Anti-Aircraft Taco Machinery

I’d seen this thing called Taco Cannon on the schedule, but I guess I didn’t really believe it was supposed to be literal. “What does it shoot?” I ask our photographer, Daniel, as we walk to see it for the first time. “Tacos, man, fucking lunch!” he answers.

When they roll the Taco Cannon out, it’s like you’ve temporarily entered another plane of existence. The thing looks like a military weapon, made up of something like a dozen or fifteen black barrels that look like they could launch missiles as well as lunch. About twenty people flood the stage. “Who’s ready for tacos?” some dude asks. Another waves a flag that says “Come and take it!” Everyone onstage is dancing to house music that’s blasting over the PA. There’s also someone in a “Twinkie the Kid” costume — which is a giant smiling Twinkie with a cowboy hat on — accompanied by a bunch of Hostess reps throwing free Twinkies into the crowd in between volleys of tacos. (Free Twinkies are a recurring and welcome theme of the weekend.) I wouldn’t say it’s aggressive necessarily, but people don’t mess around in their attempts to catch a taco each time the cannon jettisons a bunch out over us. One guy is holding a skateboard above his head, trying to bat them out of the air, and I just can’t see anything good coming out of that situation. After the Taco Cannon is over people start to enjoy their spoils as A$AP Rocky’s “Fuckin’ Problems” plays over the PA. A girl around two years old is pirouetting next to me, which at first I think is hilarious and then I realize it’s also a little dark.
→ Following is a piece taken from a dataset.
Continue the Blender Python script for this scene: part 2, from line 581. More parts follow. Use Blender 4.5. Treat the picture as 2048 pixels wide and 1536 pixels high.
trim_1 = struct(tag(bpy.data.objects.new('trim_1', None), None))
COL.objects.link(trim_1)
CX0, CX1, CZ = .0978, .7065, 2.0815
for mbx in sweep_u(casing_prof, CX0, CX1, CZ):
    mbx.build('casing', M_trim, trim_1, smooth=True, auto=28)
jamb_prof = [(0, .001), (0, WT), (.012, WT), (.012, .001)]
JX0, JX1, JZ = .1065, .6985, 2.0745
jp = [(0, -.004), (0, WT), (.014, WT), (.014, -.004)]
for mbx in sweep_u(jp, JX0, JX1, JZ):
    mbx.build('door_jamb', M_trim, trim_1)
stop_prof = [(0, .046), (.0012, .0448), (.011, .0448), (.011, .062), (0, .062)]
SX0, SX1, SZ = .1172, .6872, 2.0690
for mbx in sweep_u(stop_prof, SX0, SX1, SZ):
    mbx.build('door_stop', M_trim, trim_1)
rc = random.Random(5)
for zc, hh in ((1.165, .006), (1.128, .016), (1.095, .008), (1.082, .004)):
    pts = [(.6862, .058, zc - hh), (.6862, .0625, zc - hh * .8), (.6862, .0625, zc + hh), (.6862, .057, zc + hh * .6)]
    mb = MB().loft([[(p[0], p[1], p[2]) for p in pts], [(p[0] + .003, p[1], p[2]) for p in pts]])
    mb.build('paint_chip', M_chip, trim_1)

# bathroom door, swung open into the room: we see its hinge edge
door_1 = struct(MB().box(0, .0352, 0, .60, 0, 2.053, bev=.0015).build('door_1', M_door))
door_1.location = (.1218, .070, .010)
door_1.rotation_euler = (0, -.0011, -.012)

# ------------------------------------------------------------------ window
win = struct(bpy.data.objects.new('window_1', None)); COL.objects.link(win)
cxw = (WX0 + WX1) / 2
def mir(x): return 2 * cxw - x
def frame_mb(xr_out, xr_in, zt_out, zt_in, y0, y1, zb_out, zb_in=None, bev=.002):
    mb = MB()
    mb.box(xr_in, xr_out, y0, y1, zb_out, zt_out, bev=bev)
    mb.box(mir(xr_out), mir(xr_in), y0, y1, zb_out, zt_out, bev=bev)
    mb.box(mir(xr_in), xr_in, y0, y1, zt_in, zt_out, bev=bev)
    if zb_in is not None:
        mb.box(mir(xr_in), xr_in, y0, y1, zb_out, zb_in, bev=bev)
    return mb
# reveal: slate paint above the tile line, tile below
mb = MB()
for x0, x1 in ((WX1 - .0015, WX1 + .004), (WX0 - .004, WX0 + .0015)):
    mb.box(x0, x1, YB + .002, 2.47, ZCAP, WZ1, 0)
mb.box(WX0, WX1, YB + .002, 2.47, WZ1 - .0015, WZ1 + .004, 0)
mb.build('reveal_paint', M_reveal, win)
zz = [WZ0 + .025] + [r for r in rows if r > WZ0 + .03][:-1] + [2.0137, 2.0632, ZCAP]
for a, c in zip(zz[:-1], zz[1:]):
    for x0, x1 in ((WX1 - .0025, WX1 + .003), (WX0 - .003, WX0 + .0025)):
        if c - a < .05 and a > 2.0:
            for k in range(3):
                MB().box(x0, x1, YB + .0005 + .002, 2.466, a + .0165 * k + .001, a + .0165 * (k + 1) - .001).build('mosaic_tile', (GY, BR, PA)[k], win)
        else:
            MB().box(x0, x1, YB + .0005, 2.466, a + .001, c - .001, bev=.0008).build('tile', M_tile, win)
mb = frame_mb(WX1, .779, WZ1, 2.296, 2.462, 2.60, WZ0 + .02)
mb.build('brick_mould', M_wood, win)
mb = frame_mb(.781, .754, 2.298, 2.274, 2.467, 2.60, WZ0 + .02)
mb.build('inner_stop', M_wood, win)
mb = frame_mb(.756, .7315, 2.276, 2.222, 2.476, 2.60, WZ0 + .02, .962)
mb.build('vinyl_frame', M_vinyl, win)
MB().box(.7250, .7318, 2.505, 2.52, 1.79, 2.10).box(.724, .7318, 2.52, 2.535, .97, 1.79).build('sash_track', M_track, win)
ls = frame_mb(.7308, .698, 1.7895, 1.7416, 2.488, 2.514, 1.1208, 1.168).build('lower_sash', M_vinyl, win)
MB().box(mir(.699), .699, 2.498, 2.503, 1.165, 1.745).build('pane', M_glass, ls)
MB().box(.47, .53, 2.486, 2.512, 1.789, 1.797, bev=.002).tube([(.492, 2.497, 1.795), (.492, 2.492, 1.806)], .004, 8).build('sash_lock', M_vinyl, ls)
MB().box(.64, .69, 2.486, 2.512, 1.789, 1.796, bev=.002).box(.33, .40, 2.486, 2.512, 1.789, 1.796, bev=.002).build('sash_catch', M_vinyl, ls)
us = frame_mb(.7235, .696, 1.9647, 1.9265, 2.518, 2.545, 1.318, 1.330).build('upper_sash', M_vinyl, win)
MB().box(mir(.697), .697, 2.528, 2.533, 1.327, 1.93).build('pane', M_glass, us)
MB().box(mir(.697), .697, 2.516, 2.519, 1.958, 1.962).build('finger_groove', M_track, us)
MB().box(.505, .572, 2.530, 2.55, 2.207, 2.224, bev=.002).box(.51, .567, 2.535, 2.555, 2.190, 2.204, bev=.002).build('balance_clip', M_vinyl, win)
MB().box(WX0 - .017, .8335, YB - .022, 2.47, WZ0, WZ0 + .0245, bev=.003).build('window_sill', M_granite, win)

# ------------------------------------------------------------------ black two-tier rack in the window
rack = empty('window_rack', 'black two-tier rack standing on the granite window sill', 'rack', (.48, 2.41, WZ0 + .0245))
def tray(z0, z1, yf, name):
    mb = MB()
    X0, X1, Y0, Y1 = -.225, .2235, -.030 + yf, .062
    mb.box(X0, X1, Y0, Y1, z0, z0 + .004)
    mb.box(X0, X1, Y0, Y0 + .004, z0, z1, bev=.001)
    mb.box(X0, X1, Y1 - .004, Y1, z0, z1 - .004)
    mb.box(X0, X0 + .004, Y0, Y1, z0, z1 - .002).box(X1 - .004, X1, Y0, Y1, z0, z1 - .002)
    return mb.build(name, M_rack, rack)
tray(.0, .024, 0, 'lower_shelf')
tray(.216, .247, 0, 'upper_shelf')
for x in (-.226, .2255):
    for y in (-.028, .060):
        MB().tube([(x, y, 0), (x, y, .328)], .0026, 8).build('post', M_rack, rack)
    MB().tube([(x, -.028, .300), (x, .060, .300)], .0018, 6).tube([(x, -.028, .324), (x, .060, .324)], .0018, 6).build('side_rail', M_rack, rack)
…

After the Taco Cannon I move to another stage and run into Ned Russin, an old high school friend of mine and the bassist/vocalist for Title Fight. He tells me about how they ask artists if they want to participate in the Taco Cannon. “They come up to me and they’re just like ‘Do you like tacos?'” he begins, “And I’m like, ‘Yeah, man, I like tacos!’ And next they ask ‘Do you like shooting?’ ‘Uh, to be honest, I’m not really into shooting.’ ‘Well, how do you feel about SHOOTING TACOS?!’ I don’t know man, it sounds a little weird.”